_AIM OF THE TASK_:
Repeat exactly, please, the lines that begin at the start of the listing and end at the line holding "col=scene.collection".

_STORED DATA_:
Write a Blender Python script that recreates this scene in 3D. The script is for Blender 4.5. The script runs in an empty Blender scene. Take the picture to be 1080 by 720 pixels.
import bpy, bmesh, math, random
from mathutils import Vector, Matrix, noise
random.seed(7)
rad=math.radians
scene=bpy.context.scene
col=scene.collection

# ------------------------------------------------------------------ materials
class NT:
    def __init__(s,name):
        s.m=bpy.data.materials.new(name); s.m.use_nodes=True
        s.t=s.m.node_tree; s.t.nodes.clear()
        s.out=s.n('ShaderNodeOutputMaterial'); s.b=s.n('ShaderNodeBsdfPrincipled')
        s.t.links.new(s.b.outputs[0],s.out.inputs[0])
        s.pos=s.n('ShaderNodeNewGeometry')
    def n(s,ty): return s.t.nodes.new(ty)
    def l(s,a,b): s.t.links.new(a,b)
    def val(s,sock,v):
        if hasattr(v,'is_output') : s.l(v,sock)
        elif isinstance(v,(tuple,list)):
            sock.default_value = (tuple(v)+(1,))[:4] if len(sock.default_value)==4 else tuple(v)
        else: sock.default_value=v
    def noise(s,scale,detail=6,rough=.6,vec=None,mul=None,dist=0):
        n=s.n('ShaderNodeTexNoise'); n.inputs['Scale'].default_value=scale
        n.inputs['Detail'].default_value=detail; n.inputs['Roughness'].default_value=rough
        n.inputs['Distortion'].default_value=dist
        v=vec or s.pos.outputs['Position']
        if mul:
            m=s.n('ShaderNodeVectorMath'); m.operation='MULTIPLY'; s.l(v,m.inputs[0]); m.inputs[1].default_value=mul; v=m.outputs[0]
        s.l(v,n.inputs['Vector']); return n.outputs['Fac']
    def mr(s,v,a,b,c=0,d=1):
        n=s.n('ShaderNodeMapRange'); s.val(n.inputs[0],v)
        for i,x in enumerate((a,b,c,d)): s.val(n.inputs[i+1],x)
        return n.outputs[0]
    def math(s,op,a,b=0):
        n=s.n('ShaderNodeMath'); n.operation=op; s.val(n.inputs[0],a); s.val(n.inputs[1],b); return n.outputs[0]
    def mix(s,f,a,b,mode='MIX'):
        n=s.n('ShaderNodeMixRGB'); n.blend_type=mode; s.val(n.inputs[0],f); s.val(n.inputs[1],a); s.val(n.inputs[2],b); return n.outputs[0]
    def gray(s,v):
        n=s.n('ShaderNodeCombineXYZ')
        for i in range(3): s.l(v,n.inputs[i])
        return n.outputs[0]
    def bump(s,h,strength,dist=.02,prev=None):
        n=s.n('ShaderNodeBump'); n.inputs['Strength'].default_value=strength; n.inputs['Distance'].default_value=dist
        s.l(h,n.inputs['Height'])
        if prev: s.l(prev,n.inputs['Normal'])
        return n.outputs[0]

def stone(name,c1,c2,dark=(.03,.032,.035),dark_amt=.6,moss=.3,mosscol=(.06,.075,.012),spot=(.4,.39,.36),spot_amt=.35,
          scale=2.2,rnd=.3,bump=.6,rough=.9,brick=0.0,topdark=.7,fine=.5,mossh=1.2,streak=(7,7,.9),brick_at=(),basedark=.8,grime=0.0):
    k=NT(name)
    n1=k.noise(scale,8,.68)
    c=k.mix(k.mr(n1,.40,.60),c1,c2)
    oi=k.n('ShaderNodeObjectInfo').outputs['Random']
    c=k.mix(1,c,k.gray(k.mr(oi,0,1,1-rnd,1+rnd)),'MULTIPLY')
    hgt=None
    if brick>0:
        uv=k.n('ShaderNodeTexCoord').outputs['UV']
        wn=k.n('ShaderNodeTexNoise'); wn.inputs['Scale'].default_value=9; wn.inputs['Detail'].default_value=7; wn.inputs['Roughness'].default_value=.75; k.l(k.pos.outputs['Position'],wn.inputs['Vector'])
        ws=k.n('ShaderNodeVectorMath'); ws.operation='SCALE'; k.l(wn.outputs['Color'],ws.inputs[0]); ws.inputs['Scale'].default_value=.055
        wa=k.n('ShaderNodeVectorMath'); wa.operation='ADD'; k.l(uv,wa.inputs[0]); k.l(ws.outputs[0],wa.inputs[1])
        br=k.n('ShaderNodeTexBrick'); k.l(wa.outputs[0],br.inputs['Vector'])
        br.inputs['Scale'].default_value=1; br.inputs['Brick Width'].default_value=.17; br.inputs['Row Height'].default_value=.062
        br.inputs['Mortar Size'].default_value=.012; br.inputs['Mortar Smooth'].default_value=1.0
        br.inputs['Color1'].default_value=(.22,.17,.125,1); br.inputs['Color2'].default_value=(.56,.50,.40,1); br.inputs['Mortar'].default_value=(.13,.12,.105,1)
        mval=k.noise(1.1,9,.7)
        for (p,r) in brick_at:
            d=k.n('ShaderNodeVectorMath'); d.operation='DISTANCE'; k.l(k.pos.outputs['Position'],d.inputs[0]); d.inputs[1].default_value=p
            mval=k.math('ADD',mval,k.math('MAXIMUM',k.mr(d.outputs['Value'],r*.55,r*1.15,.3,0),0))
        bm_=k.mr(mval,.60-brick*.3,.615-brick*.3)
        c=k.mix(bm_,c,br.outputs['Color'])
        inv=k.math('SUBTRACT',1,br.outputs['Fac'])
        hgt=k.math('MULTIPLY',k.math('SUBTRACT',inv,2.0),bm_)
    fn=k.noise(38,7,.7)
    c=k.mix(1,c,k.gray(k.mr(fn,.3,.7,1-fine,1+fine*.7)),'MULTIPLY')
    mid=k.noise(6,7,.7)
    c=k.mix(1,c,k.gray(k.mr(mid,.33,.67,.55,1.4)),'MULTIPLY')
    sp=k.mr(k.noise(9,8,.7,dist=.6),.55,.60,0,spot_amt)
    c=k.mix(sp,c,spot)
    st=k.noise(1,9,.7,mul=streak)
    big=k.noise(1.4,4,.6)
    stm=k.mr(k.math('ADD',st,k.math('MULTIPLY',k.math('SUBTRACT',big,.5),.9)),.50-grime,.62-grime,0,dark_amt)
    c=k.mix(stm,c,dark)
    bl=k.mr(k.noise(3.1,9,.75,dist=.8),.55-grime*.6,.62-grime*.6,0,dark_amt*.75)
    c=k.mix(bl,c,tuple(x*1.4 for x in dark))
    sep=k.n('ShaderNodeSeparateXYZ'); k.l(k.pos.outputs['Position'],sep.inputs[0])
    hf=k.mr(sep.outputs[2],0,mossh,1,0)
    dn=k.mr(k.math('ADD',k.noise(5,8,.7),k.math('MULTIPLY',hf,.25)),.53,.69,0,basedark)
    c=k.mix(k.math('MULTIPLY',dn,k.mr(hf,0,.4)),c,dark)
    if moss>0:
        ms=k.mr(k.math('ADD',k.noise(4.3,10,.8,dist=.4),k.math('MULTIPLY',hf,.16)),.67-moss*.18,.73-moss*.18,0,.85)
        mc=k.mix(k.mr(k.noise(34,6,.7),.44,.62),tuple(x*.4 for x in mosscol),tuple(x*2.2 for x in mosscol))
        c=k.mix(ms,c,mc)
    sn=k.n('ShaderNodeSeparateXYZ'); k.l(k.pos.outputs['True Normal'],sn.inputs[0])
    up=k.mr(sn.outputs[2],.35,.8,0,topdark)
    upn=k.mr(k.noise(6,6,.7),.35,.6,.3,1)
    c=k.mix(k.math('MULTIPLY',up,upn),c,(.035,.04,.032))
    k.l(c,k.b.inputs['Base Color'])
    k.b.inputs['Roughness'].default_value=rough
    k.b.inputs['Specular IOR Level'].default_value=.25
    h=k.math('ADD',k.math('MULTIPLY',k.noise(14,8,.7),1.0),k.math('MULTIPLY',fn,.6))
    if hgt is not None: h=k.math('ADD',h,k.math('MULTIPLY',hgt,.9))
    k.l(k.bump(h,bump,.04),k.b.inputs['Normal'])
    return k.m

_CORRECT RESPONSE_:
Write a Blender Python script that recreates this scene in 3D. The script is for Blender 4.5. The script runs in an empty Blender scene. Take the picture to be 1080 by 720 pixels.
import bpy, bmesh, math, random
from mathutils import Vector, Matrix, noise
random.seed(7)
rad=math.radians
scene=bpy.context.scene
col=scene.collection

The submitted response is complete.